Sympathien für rechte Szene
Das umfassende Geständnis zeigte Wirkung: Staatsanwältin Dr. Carina Heublein plädierte für eine Haftstrafe von einem Jahr und neun Monaten zur Bewährung. Für den Angeklagten spreche seine umfassendes und frühes Geständnis, gegen ihn die große Menge der gekauften Drogen und seine Vorstrafe. Im November 2009 war der junge Mann verurteilt worden, weil er bei einem Fußballspiel ein T-Shirt mit rechtsradikalem Aufdruck getragen habe. Beim Polizeiverhör nach seiner Festnahme im Juli habe er gesagt, mit der rechten Szene zu sympathisieren. Vor Gericht betonte K. seine Gesinnung habe sich inzwischen geändert.

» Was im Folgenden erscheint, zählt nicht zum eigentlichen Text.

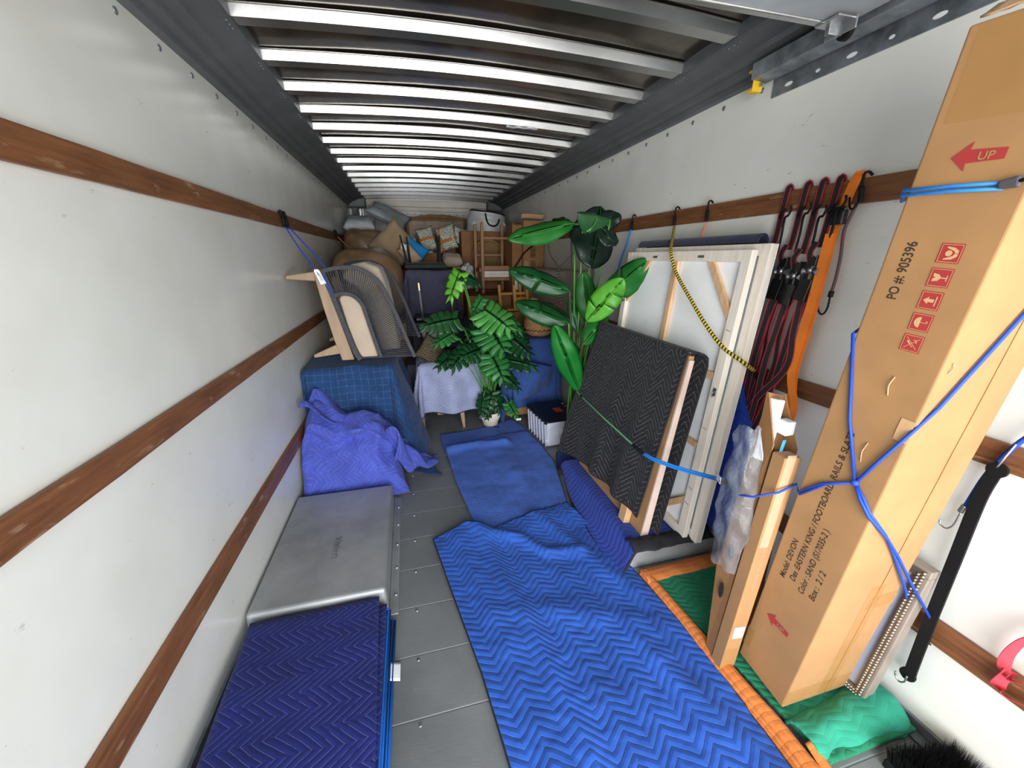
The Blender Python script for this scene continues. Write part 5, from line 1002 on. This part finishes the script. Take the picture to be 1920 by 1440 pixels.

Sein Verteidiger forderte drei Monate weniger. Sein Mandant sei noch sehr jung und zudem auf einem sehr guten Weg. Seit Kurzem sei er als Handwerker selbstständig.
Richter Steinbach folgte dem Plädoyer des Verteidigers und verurteilte den Angeklagten wegen der unerlaubten Einfuhr von Betäubungsmitteln in nicht geringer Menge in Tateinheit mit unerlaubtem Handel zu einer Haftstrafe von einem Jahr und sechs Monaten auf Bewährung. Zudem muss er 1000 Euro an die Staatskasse zahlen und regelmäßige Drogentests nachweisen.
»Sie haben sich von starken Männern beeinflussen lassen. Nicht Sie hatten das Sagen, sondern W. Sie waren ein Mitläufer. Trotzdem, Sie haben eine schwere Straftat begangen. Es ist notwendig, dass Sie sich aus dem Dunstkreis des Drogenhandels fernhalten.«
Ein Termin für die Verhandlung gegen den »Schlitzer« steht noch nicht fest.